Delenda Est Carthago

Why not delve into a twisted mind? Thoughts on the world, history, politics, entertainment, comics, and why all shall call me master!

Location: Mesa, Arizona, United States

I plan on being the supreme dictator of the country, if not the world. Therefore, you might want to stay on my good side. Just a hint: ABBA rules!


Comics for 24 November 2004, Part II

I'm not even going to get into my problems with my particular comic book store right now. I like them and they're a small business and they give subscribers and discount, but they have some issues. So I didn't buy these books there, because they didn't have them out. So here's Part II of comics I bought from last week. These are actually quality titles, so hunt them down if you can.

Fade From Grace #3 by Gabriel Benson and Jeff Amano
$1.99, Beckett

This is the strongest issue of the title so far, and even though I'm still not sold on it, if Benson and Amano continue in this vein, I might be with this for the long run.

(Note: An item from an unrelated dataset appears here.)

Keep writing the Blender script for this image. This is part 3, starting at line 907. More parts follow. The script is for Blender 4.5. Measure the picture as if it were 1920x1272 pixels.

We get two parts of the issue -- John and Grace test John's powers in the first part, and John battles a bad guy dressed in a big robot suit in the second part. Both of these are comic-book cliches, but they're handled nicely here. John has a nasty sense of humor when Grace tests his powers, and the enormity of what's happened to him comes through when he decides to fade something completely. It's a nice section. Going after Dante is handled okay, as well, although it's not clear why John's powers fail him at a crucial time, nor why they come back. It's something that I hope will be explored in later issues. The final page is why this story, with its echoes of Peter Parker and Mary Jane Watson, resonates and why I hope the title will do well. Grace is much more involved, it seems, in John's heroic ventures than Mary Jane has been, and you really get the sense of two people who are committed to each other. Not easy to do after only three issues, but it's here.

The art is beautiful. Occasionally the players are very concrete and realized, while at other places, the lines are hazier, suggesting diffused sunlight, speed, or darkness. It's really interesting how Amano works with shades and lines to create a wonderful looking book.

This book and The Ballad of Sleeping Beauty remain excellent reads. They're totally worth the money.

Frank Ironwine #1 by Warren Ellis and Carla Speed McNeil
$3.50, Avatar/Apparat

$3.50 is a little much to pay for this, but it's still a nice story with art that suits the book well. Ellis has said that his Apparat comics are all one-shots that, presumably, could lead to ongoing series, but whatever he wants to do with them, I'm sure they'll be well worth reading. Ellis has a great appreciation for what makes a story interesting, whether it's a police procedural like this or a sci-fi epic like Ocean or his superhero work on The Authority. Despite the fact that for once, I knew who the bad guy was (and, more importantly, WHY the crime took place) pretty quickly (I usually don't try to figure mysteries out, because I'm no good at it), this is a quirky little story about a cop who can "read" the city (but not like Jack Hawksmoor can) and the crime he's called upon to solve. That's pretty much it. I'm sure there's more that I'm missing, with echoes of Raymond Chandler and Sam Spade, but you don't need to know about pulp detectives to enjoy this. The art is very rough and a little Crumb-like, but it fits the tone of the book and Ironwine is sufficiently seedy and burned out. Ellis has three other Apparat books coming out, so instead of buying his Iron Man, buy one of these!

Small Gods #5 by Jason Rand and Juan Ferreyra
$2.95, Image

Small Gods is rapidly becoming one of my favorite books, and this is good place to jump on, since it starts a new story. I wasn't sure where this book was going to go, but apparently we're not going to follow the cops from the first story all the time. I'm sure they'll show up again, but in this issue, we're introduced to a new bunch of cops and a down-on-his-luck telepath who is recruited by them. There's not much action in this issue, except that we see how Robert Pope (the telepath) uses his powers (to run cons) and that the cops bully him into working for them. In today's comics world, where everything is geared toward the trade paperback, this is just a first chapter, and it feels like it. It makes me angry, but it's the way comics works these days. The story is still a good one, because you get the feeling Rand and Ferreyra have really thought about this world and the social ramifications of telepaths walking around.

A strength of this book is the art. The black and white suits the gritty tone of the book well, and Ferreyra's pencils have gotten stronger each issue. The way Robert's telepathy is displayed visually, with ghost figures moving seconds before they actually do, is a nice touch. The characters look like real people, without the ridiculous proportions of most comic book people. The details of every panel also help the realism that pervades this book.

Another good book from Image. Why aren't you buying it?